The Unlikely Voice of a Forgotten Genocide

This week marks an important anniversary in history that a lot of people are not even aware of. 101 years ago, people from a particular ethnic group were rounded up by the authorities of the country they lived in, forcibly removed from their homes, and savagely murdered. It was one of first known crimes of this type in the modern era, so unusual that a new word had to be coined to describe it: genocide.

But this wasn’t in Nazi Germany or 1990s Rwanda. This crime preceded those by decades.

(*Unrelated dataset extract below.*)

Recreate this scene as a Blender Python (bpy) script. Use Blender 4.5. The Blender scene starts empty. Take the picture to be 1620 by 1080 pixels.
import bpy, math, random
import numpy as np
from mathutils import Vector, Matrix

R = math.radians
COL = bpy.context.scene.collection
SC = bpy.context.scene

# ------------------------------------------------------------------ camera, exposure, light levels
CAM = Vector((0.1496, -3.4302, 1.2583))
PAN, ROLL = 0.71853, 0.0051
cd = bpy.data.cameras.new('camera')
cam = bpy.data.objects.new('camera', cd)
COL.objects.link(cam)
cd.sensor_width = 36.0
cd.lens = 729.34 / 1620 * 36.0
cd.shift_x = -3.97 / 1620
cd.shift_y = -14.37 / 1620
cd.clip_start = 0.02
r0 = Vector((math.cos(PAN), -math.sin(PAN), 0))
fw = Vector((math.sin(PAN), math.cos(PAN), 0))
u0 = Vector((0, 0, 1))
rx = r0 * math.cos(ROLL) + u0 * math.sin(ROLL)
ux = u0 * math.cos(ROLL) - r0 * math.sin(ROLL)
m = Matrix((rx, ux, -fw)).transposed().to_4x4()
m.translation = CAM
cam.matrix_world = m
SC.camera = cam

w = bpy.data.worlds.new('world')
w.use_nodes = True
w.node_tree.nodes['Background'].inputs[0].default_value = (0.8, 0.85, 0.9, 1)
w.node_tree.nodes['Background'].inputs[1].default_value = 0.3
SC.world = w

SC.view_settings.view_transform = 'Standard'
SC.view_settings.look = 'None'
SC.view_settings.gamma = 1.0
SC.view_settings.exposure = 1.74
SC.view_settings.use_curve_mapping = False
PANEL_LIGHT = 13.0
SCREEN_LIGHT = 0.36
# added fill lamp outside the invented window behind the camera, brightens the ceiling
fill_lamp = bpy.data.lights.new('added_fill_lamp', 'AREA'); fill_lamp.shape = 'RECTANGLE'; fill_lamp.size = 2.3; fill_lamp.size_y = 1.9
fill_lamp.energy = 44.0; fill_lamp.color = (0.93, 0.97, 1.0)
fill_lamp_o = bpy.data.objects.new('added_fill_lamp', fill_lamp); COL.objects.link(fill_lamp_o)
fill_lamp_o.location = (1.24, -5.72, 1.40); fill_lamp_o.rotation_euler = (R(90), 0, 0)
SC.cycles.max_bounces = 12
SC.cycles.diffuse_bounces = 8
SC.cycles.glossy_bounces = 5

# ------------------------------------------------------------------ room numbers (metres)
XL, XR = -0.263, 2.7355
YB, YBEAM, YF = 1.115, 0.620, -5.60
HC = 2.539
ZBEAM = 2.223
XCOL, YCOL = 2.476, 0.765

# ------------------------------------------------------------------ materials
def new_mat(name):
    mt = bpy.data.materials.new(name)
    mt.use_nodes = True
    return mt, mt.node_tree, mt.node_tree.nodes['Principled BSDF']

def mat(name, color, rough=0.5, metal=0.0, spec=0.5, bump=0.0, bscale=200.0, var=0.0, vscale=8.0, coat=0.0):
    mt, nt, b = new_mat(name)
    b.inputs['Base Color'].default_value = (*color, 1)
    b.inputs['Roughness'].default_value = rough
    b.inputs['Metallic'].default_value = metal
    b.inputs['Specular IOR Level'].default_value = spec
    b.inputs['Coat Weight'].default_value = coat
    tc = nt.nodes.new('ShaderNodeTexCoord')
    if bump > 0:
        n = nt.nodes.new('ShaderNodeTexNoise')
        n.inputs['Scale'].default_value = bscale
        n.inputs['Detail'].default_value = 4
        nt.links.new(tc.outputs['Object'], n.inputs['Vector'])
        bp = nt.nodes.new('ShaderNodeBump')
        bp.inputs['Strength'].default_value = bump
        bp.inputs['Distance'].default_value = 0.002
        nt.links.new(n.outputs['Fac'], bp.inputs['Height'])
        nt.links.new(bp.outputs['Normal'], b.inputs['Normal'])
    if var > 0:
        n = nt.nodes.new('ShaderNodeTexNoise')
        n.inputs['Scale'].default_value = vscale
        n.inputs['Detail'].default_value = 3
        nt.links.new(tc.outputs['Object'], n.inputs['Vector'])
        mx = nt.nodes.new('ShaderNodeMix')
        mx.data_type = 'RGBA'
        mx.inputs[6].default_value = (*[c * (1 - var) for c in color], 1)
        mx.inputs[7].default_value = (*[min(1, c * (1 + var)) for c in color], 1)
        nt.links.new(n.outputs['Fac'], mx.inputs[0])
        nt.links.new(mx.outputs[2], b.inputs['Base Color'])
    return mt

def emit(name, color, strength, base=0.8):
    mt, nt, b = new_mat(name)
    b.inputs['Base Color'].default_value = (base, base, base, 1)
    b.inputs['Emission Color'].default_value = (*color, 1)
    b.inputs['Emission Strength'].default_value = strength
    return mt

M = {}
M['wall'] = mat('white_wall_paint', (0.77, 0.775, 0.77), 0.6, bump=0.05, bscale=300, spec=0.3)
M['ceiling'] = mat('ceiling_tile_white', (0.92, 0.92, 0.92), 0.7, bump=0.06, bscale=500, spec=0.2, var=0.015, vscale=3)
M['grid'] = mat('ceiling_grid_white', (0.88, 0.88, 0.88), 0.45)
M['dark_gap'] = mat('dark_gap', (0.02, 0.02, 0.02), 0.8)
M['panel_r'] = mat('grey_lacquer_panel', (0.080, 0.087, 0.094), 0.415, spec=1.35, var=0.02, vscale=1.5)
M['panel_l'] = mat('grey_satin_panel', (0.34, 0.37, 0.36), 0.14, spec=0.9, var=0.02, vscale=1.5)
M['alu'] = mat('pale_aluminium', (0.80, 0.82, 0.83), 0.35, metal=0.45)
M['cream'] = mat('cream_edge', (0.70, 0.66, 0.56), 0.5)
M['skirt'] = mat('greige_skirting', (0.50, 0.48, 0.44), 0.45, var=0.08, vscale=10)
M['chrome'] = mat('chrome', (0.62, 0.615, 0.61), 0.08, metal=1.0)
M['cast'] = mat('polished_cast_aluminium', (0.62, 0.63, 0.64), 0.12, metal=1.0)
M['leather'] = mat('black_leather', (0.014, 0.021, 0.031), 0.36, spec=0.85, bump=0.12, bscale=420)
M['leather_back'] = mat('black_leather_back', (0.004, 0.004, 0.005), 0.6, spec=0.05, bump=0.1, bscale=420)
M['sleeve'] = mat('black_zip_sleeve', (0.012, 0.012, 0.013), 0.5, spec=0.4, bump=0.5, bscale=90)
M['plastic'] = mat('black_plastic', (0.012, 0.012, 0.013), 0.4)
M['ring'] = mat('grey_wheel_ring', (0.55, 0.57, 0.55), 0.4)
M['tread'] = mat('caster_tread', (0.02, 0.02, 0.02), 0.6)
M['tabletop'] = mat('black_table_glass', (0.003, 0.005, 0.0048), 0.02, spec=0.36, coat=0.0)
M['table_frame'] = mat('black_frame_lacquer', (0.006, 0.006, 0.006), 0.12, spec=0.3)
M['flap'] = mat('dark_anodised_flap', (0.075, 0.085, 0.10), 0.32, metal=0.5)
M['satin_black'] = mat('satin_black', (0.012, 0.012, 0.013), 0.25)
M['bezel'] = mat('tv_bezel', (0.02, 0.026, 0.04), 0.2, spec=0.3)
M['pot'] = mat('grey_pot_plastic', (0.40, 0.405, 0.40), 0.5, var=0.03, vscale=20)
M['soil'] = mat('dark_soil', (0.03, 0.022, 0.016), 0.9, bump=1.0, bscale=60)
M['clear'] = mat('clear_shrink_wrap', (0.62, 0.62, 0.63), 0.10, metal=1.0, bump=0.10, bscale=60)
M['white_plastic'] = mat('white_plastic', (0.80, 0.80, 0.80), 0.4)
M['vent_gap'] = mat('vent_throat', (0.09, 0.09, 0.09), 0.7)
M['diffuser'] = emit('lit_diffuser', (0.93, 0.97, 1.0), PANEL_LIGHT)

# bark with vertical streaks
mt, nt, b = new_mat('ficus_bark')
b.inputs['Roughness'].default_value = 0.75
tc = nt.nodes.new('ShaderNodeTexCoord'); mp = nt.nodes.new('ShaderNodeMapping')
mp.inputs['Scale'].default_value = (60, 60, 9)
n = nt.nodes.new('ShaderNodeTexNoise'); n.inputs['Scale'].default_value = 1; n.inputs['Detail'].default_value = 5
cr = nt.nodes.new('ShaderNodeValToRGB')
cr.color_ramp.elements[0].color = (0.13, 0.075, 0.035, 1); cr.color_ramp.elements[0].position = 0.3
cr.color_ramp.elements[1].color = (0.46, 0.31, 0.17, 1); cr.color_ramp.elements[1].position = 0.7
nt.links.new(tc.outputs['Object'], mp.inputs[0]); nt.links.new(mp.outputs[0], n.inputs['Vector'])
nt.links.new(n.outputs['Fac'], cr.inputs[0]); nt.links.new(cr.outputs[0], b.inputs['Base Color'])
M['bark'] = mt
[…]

In 1915, the country we now know as Turkey was still the Ottoman Empire, and it was the Ottoman government that ordered the mass extermination of the ethnic Armenian community within the empire’s borders. No one is positive exactly how many people perished in the massacres, since the Ottomans were not as meticulous with their record-keeping as the Nazis, but estimates range from at least 500,000 to over 1.5 million deaths. If so many people were rounded up and murdered by their government, especially in a country we have a decent relationship with, why don’t more people know about? Why didn’t anyone teach us about it in high school history class alongside the other major crimes of the 20th century?

It’s all about politics, of course. The Ottoman Empire dissolved just a few years after the genocide began and the Republic of Turkey more or less took its place on the map. The official position of Turkey is that this event never happened. They don’t just refuse to apologize, they refuse to even acknowledge that it occurred in the first place. There are Turkish politicians who have referred to an “event” or “incident” that may have happened around this time, but words like murder, massacre, or genocide have never come up. And with our aforementioned decent relationship with Turkey, the United States has also long ignored this crime.

Officially, our Federal government has never recognized or condemned the Armenian Genocide, although many politicians have tried to bring about the legislation, and past presidents have discussed it, nothing has ever come to fruition. Currently 44 U.S. states formally recognize it, but due to the potential fallout with Turkish leaders, we awkwardly talk around it like the world’s largest elephant in the room. It remains the same around the world.

Turkey is a powerful ally to many, and is in an unusual position as one of the only “stable” states in their region (but they’ll break out the missiles at the drop of hat so take that with a grain of salt), so no one wants to rock that boat. Only 27 countries recognize the Genocide on any kind of provincial or federal level. Early on in President Obama’s campaign, he spoke of the atrocities and promised to push to formally condemn it as an unquestionable act of genocide, but that idea got dropped fairly quickly after his election and never really came up again.

Oddly, the greatest ally and most powerful spokesperson pushing to bring light to this event, is none other than Kim Kardashian. She may be thought of as a silly airhead who does nothing and is only famous for being famous, but she’s a lot sharper than most people give her credit for. Whatever your feelings are on her and her weird brand of reality fame, she is using her fame as a platform to promote awareness. Anyone who has kept up with her on TV or through social media is well aware of the pride she has in her Armenian heritage. It is something she references frequently, and she even documented a recent trip to her ancestral homeland for her show. Suddenly a whole generation of young people who had likely never heard of Armenia before are becoming familiar with Armenian culture and history. Kim holds the attention of millions of adoring fans, and knows how much of an influence she has on them. That’s why she’s stepped up to become the unofficial spokesperson for the Armenian Genocide. As the most visible representative of ethnic Armenians in the U.S., Kim takes every chance she gets to educate her audience and speak up for the victims and those that have been silenced by the Turkish government.

Whether you like her or not, Kim Kardashian is doing exactly what most political leaders are too afraid to do. Getting people’s attention is what she does best, and she is certainly bringing attention to this issue. Even if our government won’t formally recognize and condemn the crimes committed by the Turks, at least there is someone out there working hard to make sure everyone knows what happened.

The political nuances of this issue aside, the most important thing here is that people remember the victims. The old saying about being doomed to repeat history is absolutely true and relevant in this case. Never forget what people are capable of. Kim Kardashian may not wield any political power (probably a good thing), but by talking about it as much as she does, she is ensuring that the victims will not be forgotten any time soon.